— Start DATASET EXTRACT —

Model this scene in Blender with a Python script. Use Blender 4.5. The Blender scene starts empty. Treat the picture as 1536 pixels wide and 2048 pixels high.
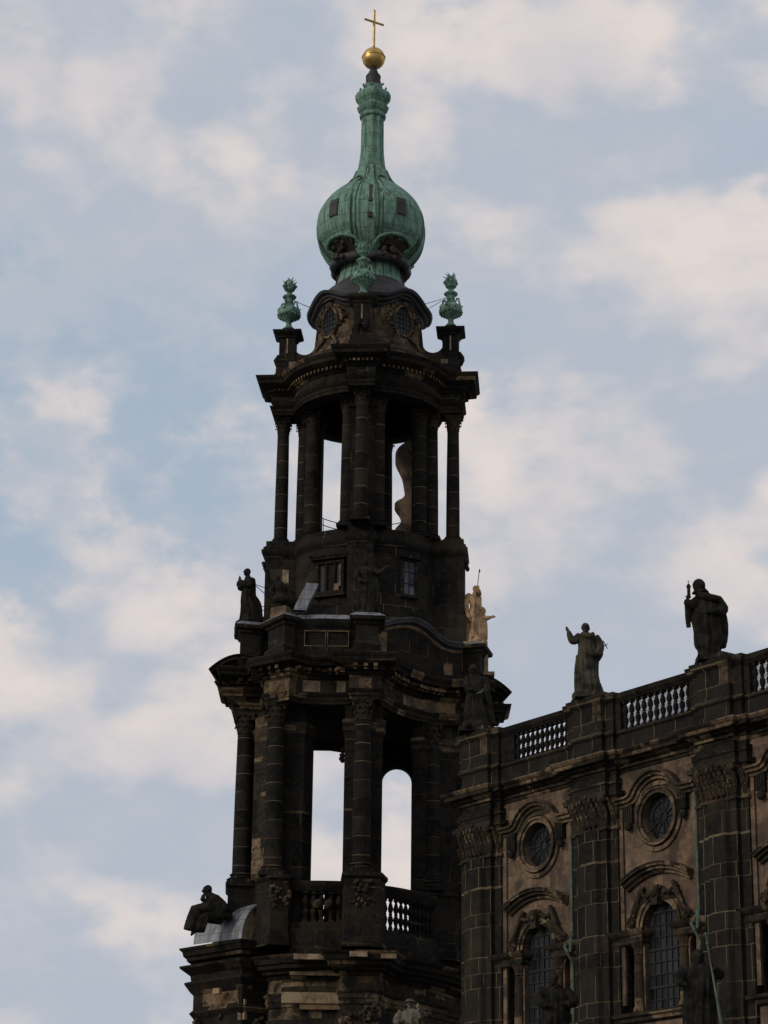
import bpy, bmesh, math, random
from math import sin, cos, pi, radians, sqrt, atan, atan2, asin
from mathutils import Vector, Matrix, noise
random.seed(7)
S = bpy.context.scene
COL = S.collection

# ------------------------------------------------------------------ camera
FPX, TH, ROLL, CZ = 4800.0, atan((2700 - 1024) / 4800.0), radians(.73), 1.7
cam_d = bpy.data.cameras.new('camera'); cam = bpy.data.objects.new('camera', cam_d); COL.objects.link(cam)
cam_d.sensor_fit = 'HORIZONTAL'; cam_d.sensor_width = 36.0; cam_d.lens = FPX / 1536 * 36
cam_d.clip_start = .5; cam_d.clip_end = 6000
fw = Vector((0, cos(TH), sin(TH))); up0 = Vector((0, -sin(TH), cos(TH))); rt0 = Vector((1, 0, 0))
rt = rt0 * cos(ROLL) - up0 * sin(ROLL) * -1
up = up0 * cos(ROLL) - rt0 * sin(ROLL)
mat = Matrix(((rt.x, up.x, -fw.x, 0), (rt.y, up.y, -fw.y, 0), (rt.z, up.z, -fw.z, CZ), (0, 0, 0, 1)))
cam.matrix_world = mat
S.camera = cam

def ray(px, py):
    a, b = px - 768, 1024 - py
    u = a * cos(ROLL) - b * sin(ROLL); v = a * sin(ROLL) + b * cos(ROLL)
    return Vector((u, FPX * cos(TH) - v * sin(TH), FPX * sin(TH) + v * cos(TH)))
TX, TY = -1.03, 135.0
def tl(px, py, ly=0.0):                      # survey: photo point -> tower coordinates at local depth ly
    d = ray(px, py); t = (TY + ly) / d.y
    return (d.x * t - TX, CZ + d.z * t)
def zt(py, ly=0.0): return tl(735, py, ly)[1]
def xt(px, py, ly=0.0): return tl(px, py, ly)[0]

# ------------------------------------------------------------------ sky and sun
SUN_EL, SUN_AZ = radians(24), radians(238)     # behind the camera, to its left
w = bpy.data.worlds.new('World'); S.world = w; w.use_nodes = True
nt = w.node_tree; nt.nodes.clear(); N = nt.nodes.new; L = nt.links.new
def nd(tree, typ, **kw):
    n = tree.nodes.new(typ)
    for k, v in kw.items():
        if k.startswith('i_'):
            n.inputs[int(k[2:]) if k[2:].isdigit() else k[2:]].default_value = v
        else: setattr(n, k, v)
    return n
def build_world():
    out = N('ShaderNodeOutputWorld')
    tc = N('ShaderNodeTexCoord')
    sky = nd(nt, 'ShaderNodeTexSky', sky_type='NISHITA', sun_disc=False, sun_elevation=SUN_EL, sun_rotation=SUN_AZ, altitude=120, air_density=1.0, dust_density=1.2, ozone_density=1.0)
    bg = nd(nt, 'ShaderNodeBackground'); bg.inputs[1].default_value = .105
    blue = nd(nt, 'ShaderNodeMix', data_type='RGBA', blend_type='MIX'); blue.inputs[0].default_value = .75
    L(sky.outputs[0], blue.inputs[6]); blue.inputs[7].default_value = (3.55, 4.6, 5.7, 1)
    L(blue.outputs[2], bg.inputs[0])
    mp = nd(nt, 'ShaderNodeMapping'); mp.inputs['Location'].default_value = (3.17, 1.4, 7.3); mp.inputs['Rotation'].default_value = (0, radians(7), 0)
    mp.inputs['Scale'].default_value = (1.0, 1.0, 1.5)
    L(tc.outputs['Generated'], mp.inputs[0])
    def cloud(off, scale, detail, rough):
        ad = nd(nt, 'ShaderNodeVectorMath', operation='ADD'); ad.inputs[1].default_value = off; L(mp.outputs[0], ad.inputs[0])
        n1 = nd(nt, 'ShaderNodeTexNoise', noise_dimensions='3D'); L(ad.outputs[0], n1.inputs['Vector'])
        n1.inputs['Scale'].default_value = scale; n1.inputs['Detail'].default_value = detail; n1.inputs['Roughness'].default_value = rough
        return n1.outputs[0]
    def mr(x, a, b):
        m = nd(nt, 'ShaderNodeMapRange', interpolation_type='SMOOTHSTEP'); L(x, m.inputs[0]); m.inputs[1].default_value = a; m.inputs[2].default_value = b; return m.outputs[0]
    def op(o, x, y):
        m = nd(nt, 'ShaderNodeMath', operation=o)
        for k, v in enumerate((x, y)):
            if isinstance(v, bpy.types.NodeSocket): L(v, m.inputs[k])
            else: m.inputs[k].default_value = v
        return m.outputs[0]
    def mc(f, x, y):
        m = nd(nt, 'ShaderNodeMix', data_type='RGBA'); L(f, m.inputs[0])
        for k, v in ((6, x), (7, y)):
            if isinstance(v, bpy.types.NodeSocket): L(v, m.inputs[k])
            else: m.inputs[k].default_value = (*v, 1)
        return m.outputs[2]
    broad = cloud((.3, .2, .7), 4.2, 3, .5)
    a = cloud((0, 0, 0), 15.0, 9, .57); up_ = cloud((.012, 0, .038), 15.0, 4, .5)
    big = cloud((.9, .4, .1), 6.5, 5, .5); bigup = cloud((.91, .4, .16), 6.5, 3, .5); fine = cloud((.5, .1, .2), 30, 6, .6)
    dens = op('ADD', op('ADD', op('MULTIPLY', a, .5), op('MULTIPLY', big, .5)), op('MULTIPLY', op('SUBTRACT', broad, .5), .3))
    veil = mr(broad, .36, .62); cum = mr(dens, .36, .50)
    lit = mr(op('ADD', op('MULTIPLY', op('SUBTRACT', a, up_), .62), op('MULTIPLY', op('SUBTRACT', big, bigup), .75)), -.06, .20)
    core = mr(dens, .55, .68)
    shade = mc(lit, (.425, .468, .54), (.73, .65, .615))
    shade = mc(op('MULTIPLY', core, .45), shade, (.455, .47, .54))
    shade = mc(op('MULTIPLY', mr(fine, .42, .66), .16), shade, (.62, .59, .62))
    thin = mc(veil, (.405, .478, .56), (.458, .485, .565))
    bg2 = nd(nt, 'ShaderNodeBackground'); L(mc(cum, thin, shade), bg2.inputs[0]); bg2.inputs[1].default_value = 1.07
    cover = op('MAXIMUM', op('ADD', op('MULTIPLY', veil, .4), .5), op('MULTIPLY', cum, .97))
    mx = N('ShaderNodeMixShader'); L(cover, mx.inputs[0]); L(bg.outputs[0], mx.inputs[1]); L(bg2.outputs[0], mx.inputs[2])
    L(mx.outputs[0], out.inputs[0])
build_world()
sun_d = bpy.data.lights.new('sun', 'SUN'); sun_d.energy = 1.2; sun_d.angle = radians(14); sun_d.color = (1, .9, .78)
sun = bpy.data.objects.new('sun', sun_d); COL.objects.link(sun)
# Nishita azimuth: rotation measured so that the sun direction is (sin, cos)
sdir = Vector((sin(SUN_AZ) * cos(SUN_EL), cos(SUN_AZ) * cos(SUN_EL), sin(SUN_EL)))
sun.rotation_euler = sdir.to_track_quat('Z', 'Y').to_euler()
sun.location = (-60, -60, 90)
S.view_settings.view_transform = 'Standard'; S.view_settings.look = 'None'
S.view_settings.exposure = 0; S.view_settings.gamma = 1

# ------------------------------------------------------------------ materials
def new_mat(name):
    m = bpy.data.materials.new(name); m.use_nodes = True
    t = m.node_tree; t.nodes.clear()
    o = t.nodes.new('ShaderNodeOutputMaterial'); b = t.nodes.new('ShaderNodeBsdfPrincipled')
    t.links.new(b.outputs[0], o.inputs[0]); return m, t, b
def mixc(t, fac, a, b, typ='MIX'):
    n = nd(t, 'ShaderNodeMix', data_type='RGBA', blend_type=typ)
    for s, v in ((0, fac), (6, a), (7, b)):
        if isinstance(v, bpy.types.NodeSocket): t.links.new(v, n.inputs[s])
        else: n.inputs[s].default_value = v if s == 0 else (*v, 1)
    return n.outputs[2]
def ramp(t, sock, lo, hi, smooth=True):
    n = nd(t, 'ShaderNodeMapRange', interpolation_type='SMOOTHSTEP' if smooth else 'LINEAR'); t.links.new(sock, n.inputs[0])
    n.inputs[1].default_value = lo; n.inputs[2].default_value = hi; return n.outputs[0]
def noi(t, vec, sc, det=4, rough=.55):
    n = nd(t, 'ShaderNodeTexNoise'); n.inputs['Scale'].default_value = sc; n.inputs['Detail'].default_value = det; n.inputs['Roughness'].default_value = rough
    if vec is not None: t.links.new(vec, n.inputs['Vector'])
    return n.outputs[0]
def mul(t, a, b):
    n = nd(t, 'ShaderNodeMath', operation='MULTIPLY')
    for i, v in enumerate((a, b)):
        if isinstance(v, bpy.types.NodeSocket): t.links.new(v, n.inputs[i])
        else: n.inputs[i].default_value = v
    return n.outputs[0]
def bump(t, b, h, st, dist=.05):
    n = nd(t, 'ShaderNodeBump'); n.inputs['Strength'].default_value = st; n.inputs['Distance'].default_value = dist
    t.links.new(h, n.inputs['Height']); t.links.new(n.outputs[0], b.inputs['Normal'])

def stone(name, dark1, dark2, pale, pale_cut, mortar, bw, bh, ms=.03, joint_lo=.42, joint_hi=.62, soot=None, warp=.28):
    m, t, b = new_mat(name)
    uv = nd(t, 'ShaderNodeUVMap'); ob = nd(t, 'ShaderNodeNewGeometry')
    pos = ob.outputs['Position']
    # ragged joints: wobble the brick coordinates
    wob = nd(t, 'ShaderNodeTexNoise'); wob.inputs['Scale'].default_value = 1.7; t.links.new(uv.outputs[0], wob.inputs['Vector'])
    ws = nd(t, 'ShaderNodeVectorMath', operation='SCALE'); t.links.new(wob.outputs[1], ws.inputs[0]); ws.inputs['Scale'].default_value = .07
    wa = nd(t, 'ShaderNodeVectorMath', operation='ADD'); t.links.new(uv.outputs[0], wa.inputs[0]); t.links.new(ws.outputs[0], wa.inputs[1])
    sp = nd(t, 'ShaderNodeSeparateXYZ'); t.links.new(wa.outputs[0], sp.inputs[0])      # courses of uneven height
    si = nd(t, 'ShaderNodeMath', operation='SINE'); t.links.new(mul(t, sp.outputs[1], 2 * pi / bh / 2.7), si.inputs[0])
    av = nd(t, 'ShaderNodeMath', operation='ADD'); t.links.new(sp.outputs[1], av.inputs[0]); t.links.new(mul(t, si.outputs[0], warp * bh), av.inputs[1])
    cb = nd(t, 'ShaderNodeCombineXYZ'); t.links.new(sp.outputs[0], cb.inputs[0]); t.links.new(av.outputs[0], cb.inputs[1])
    br = nd(t, 'ShaderNodeTexBrick'); t.links.new(cb.outputs[0], br.inputs['Vector'])
    br.inputs['Color1'].default_value = (0, 0, 0, 1); br.inputs['Color2'].default_value = (1, 1, 1, 1); br.inputs['Mortar'].default_value = (0, 0, 0, 1)
    br.inputs['Scale'].default_value = 1; br.inputs['Mortar Size'].default_value = ms; br.inputs['Mortar Smooth'].default_value = .2
    br.inputs['Brick Width'].default_value = bw; br.inputs['Row Height'].default_value = bh; br.offset = .43; br.squash = .62; br.squash_frequency = 3
    n1 = noi(t, pos, .55, 6, .6); n2 = noi(t, pos, 3.5, 5, .6); n3 = noi(t, pos, 22, 3, .6); n4 = noi(t, pos, .9, 5, .6)
    c = mixc(t, ramp(t, n2, .35, .7), dark1, dark2)
    pb = ramp(t, br.outputs['Color'], pale_cut, pale_cut + .03)
    c = mixc(t, mul(t, br.outputs['Color'], .5), c, tuple(x * 1.6 for x in dark2)); c = mixc(t, mul(t, ramp(t, noi(t, pos, .5, 4, .6), .5, .66), .6), c, dark1)
    c = mixc(t, mul(t, ramp(t, noi(t, pos, .33, 5, .62),   .54, .68), .55), c, (dark2[0] * 1.9 + .006, dark2[1] * 1.65 + .003, dark2[2] * 1.3))
    worn = mul(t, pb, ramp(t, n2, .34, .5))
    c = mixc(t, worn, c, mixc(t, ramp(t, noi(t, pos, 1.4, 6, .65), .38, .66), pale, tuple(.35 * x + .3 * y for x, y in zip(pale, dark2))))
    stv = nd(t, 'ShaderNodeMapping'); stv.inputs['Scale'].default_value = (3.2, 3.2, .22); t.links.new(pos, stv.inputs[0])
    c = mixc(t, mul(t, ramp(t, noi(t, stv.outputs[0], 1.0, 5, .6), .55, .75), .5), c, tuple(.5 * x + .018 for x in dark2))
    if soot is not None:
        c = mixc(t, ramp(t, n4, soot - .05, soot + .11), c, dark1)
    jm = mul(t, br.outputs['Fac'], ramp(t, n1, joint_lo, joint_hi))
    c = mixc(t, mul(t, jm, .9), c, mortar)
    c = mixc(t, mul(t, ramp(t, n3, .45, .75), .35), c, (dark1[0] * .5, dark1[1] * .5, dark1[2] * .5))
    t.links.new(c, b.inputs['Base Color']); b.inputs['Roughness'].default_value = .92; b.inputs['Specular IOR Level'].default_value = .08
    hh = mixc(t, br.outputs['Fac'], (1, 1, 1), (0, 0, 0)); hx = mixc(t, .45, hh, n3)
    hs = mixc(t, .35, hx, n2)
    bump(t, b, hs, .6, .05)
    return m
DK1, DK2 = (.0070, .0066, .0060), (.022, .0188, .0150)
PALE = (.26, .175, .10); MORT = (.135, .105, .06)
M_SOOT = stone('soot_sandstone', DK1, DK2, PALE, .99, MORT, 1.5, .98, joint_lo=.46, joint_hi=.7)
M_COL = stone('column_sandstone', DK1, DK2, PALE, .985, (.16, .13, .08), 90, 1.06, .022, .34, .62, warp=0.)
M_TRIM = stone('moulded_sandstone', DK1, (.024, .020, .0155), (.20, .135, .075), .87, MORT, 1.35, .46, .012, .5, .7)
M_TRIMP = stone('mended_sandstone', (.013, .012, .010), (.05, .038, .025), (.22, .155, .092), .62, MORT, 1.7, .40, .012, .5, .7, soot=.56)
M_NAVE = stone('brown_sandstone', (.062, .047, .035), (.15, .102, .068), (.21, .145, .094), .6, (.13, .1, .066), 1.7, .86, .016, .45, .7, soot=.535)
M_PIL = stone('pilaster_sandstone', (.0095, .0088, .0078), (.021, .018, .0145), (.13, .092, .058), .965, (.155, .122, .072), 1.35, .96, .022, .33, .58)
M_CARVE = stone('carved_sandstone', (.014, .012, .010), (.05, .037, .025), (.16, .11, .066), .8, (.06, .05, .035), .7, .5, .008, .5, .6)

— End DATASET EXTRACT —

* SET TASK
Leave the pictures out and reproduce exactly the lines from the top of the listing above through the line with "COL = S.collection".

* CORRECT RESPONSE
Model this scene in Blender with a Python script. Use Blender 4.5. The Blender scene starts empty. Treat the picture as 1536 pixels wide and 2048 pixels high.
import bpy, bmesh, math, random
from math import sin, cos, pi, radians, sqrt, atan, atan2, asin
from mathutils import Vector, Matrix, noise
random.seed(7)
S = bpy.context.scene
COL = S.collection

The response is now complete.